Treinta y cinco años después de su estreno, al fin he visto Let Get Lost de Bruce Weber, una especie de documental sobre la vida atribulada de Chet Baker, uno de los músicos a los que tengo alta estima. Aún recuerdo la publicidad de su estreno en cines sobre las páginas de la revista británica The Face y la neoyorkina Interview a finales de los 80. Me ha gustado ver a Baker bajo la óptica de Weber, para mí dos representantes de mundos antagónicos unidos por la música.
Un personaje, Baker, que mejor no habérselo cruzado en la vida, porque tenía muy desarrollada una tendencia natural para destruirse a sí mismo y de paso a los que revolotearan a su alrededor. En fin, que todo lo que tocaba lo jodía, menos la trompeta, pero todo es posible. Con un gran poder de seducción en la vida y en el escenario, se hundió en los infiernos de la droga y el abandono, sufriendo una muerte tan dura y estrepitosa como su propia vida exigía. Pero durante su existencia fue capaz de llevar el jazz a una de sus cumbres artísticas más extraordinarias con su voz susurrante e inconfundible y el sonido melancólico de la trompeta que siempre le acompañó.
En mis conversaciones con el cineasta y músico Jesús Franco, hace unos veinte años, me preguntó en una ocasión si conocía a Chet Baker.

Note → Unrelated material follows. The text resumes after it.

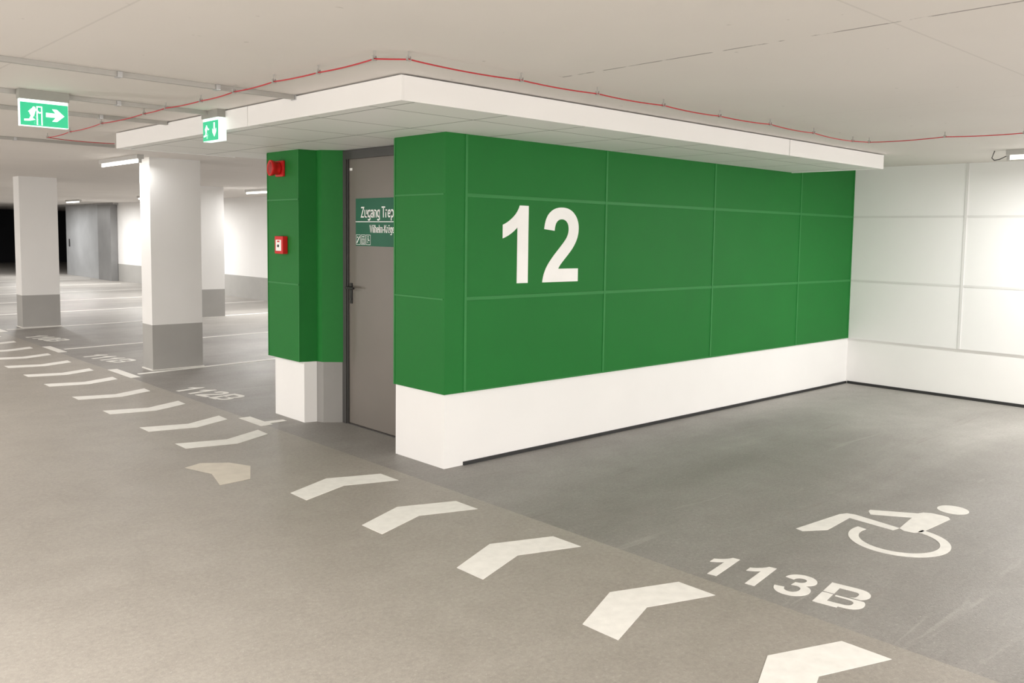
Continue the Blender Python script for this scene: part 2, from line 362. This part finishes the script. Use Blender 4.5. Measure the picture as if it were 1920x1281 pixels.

Por supuesto, le dije, siempre me había fascinado su voz y su trompeta, que en cierto modo eran tan parecidas. Entonces me regaló un CD con canciones que yo no conocía de Baker, de vez en cuando me regalaba CDs que él mismo pirateaba. Me contó, además, que en salvajes noches parisinas se veía mucho con él y acabó comprándole una trompeta porque se la habían robado. En esa época ya estaba sin dientes y, por lo que contó Jesús, sin trompeta; él dudó si comprarle el instrumento o pagarle la factura del dentista. También le costaba creer que se la hubiesen robado y que lo más probable es que la hubiera cambiado por droga. Al fin y al cabo, la trompeta de Chet Baker tendría un especial valor en el mercado negro parisino de la heroína.
Por cierto, el documental de Weber es más que recomendable. El tiempo no ha hecho mella en él y retrata muy bien la irretratable pero «fotogénica» vida llena de adicciones y defectos, así como el abandono de sus hijos, esposas y amantes, las traiciones a sus amigos… hasta quedarse totalmente solo. Y a pesar de tantas turbulencias y constantes problemas de salud, Baker fue capaz de relacionarse con la música mejor que con cualquier ser humano y eso queda más que probado en toda su discografía y, por supuesto, en Let Get Lost.